C'est à Paris également qu’O’Kin rencontre son époux, le céramiste Henri Simmen, avec qui elle part pour un long voyage en Asie de 1919 à 1921. Là semble naître sa prédilection pour l’ivoire, influencée par l’Art Khmer et les délicates sculptures du Siam et du Cambodge, mais aussi sans doute par la gravure, plus familière, des netsukes japonais. Elle collaborera ensuite avec Ruhlmann, pour qui elle réalise des plaques décoratives et poignées de meubles.
On relèvera à titre d’exemple celles qui ornent l’ensemble mobilier « Chambre de Jeune Fille » présenté en 1924 dans la galerie de l’artiste parisien. Les œuvres autonomes d’Eugénie O’Kin sont de cette période d’après l’Asie, en ivoire et où la sensibilité de l’artiste s’exprime pleinement dans le délicat panel de fleurs et de plantes stylisées qu’elle développe alors. Ces réalisations poétiques et raffinées disparaissent progressivement au profit du concours à celles de son époux. Pour autant ces œuvres de collaboration sont d’un aboutissement rare, les céramiques de Simmen se trouvant couronnées par des accessoires qui viennent les sublimer : les bouchons ou couvercles réalisés par O’Kin.

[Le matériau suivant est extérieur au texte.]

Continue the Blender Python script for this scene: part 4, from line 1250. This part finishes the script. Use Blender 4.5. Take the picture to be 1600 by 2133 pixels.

Car chez O’kin et ainsi que le théorisa l’historien de l’art nippon Tsuji Nobuo, il y a un rapport poétique à l’objet qui « délivre le cœur humain de son asservissement à la vie ordinaire et offre à l’usager, quel que soit son statut social, l’expérience d’une joie spirituelle »[4].
[1] in Histoire générale de l'art français de a Révolution à nos jours, Librairie de France, 1923, Chapitre X – l’Art du bibelot, page 324.
[2] à l’exception notable de Jared Goss in French Art Deco, New York, 2014, page 207.
[3] in Le Figaro du 24 décembre 1910, page 5, à l’article "La vie artistique : Expositions diverses".
[4]In "Autoportrait de l’art japonais", Strasbourg, Editions Fleurs de parole, 2011.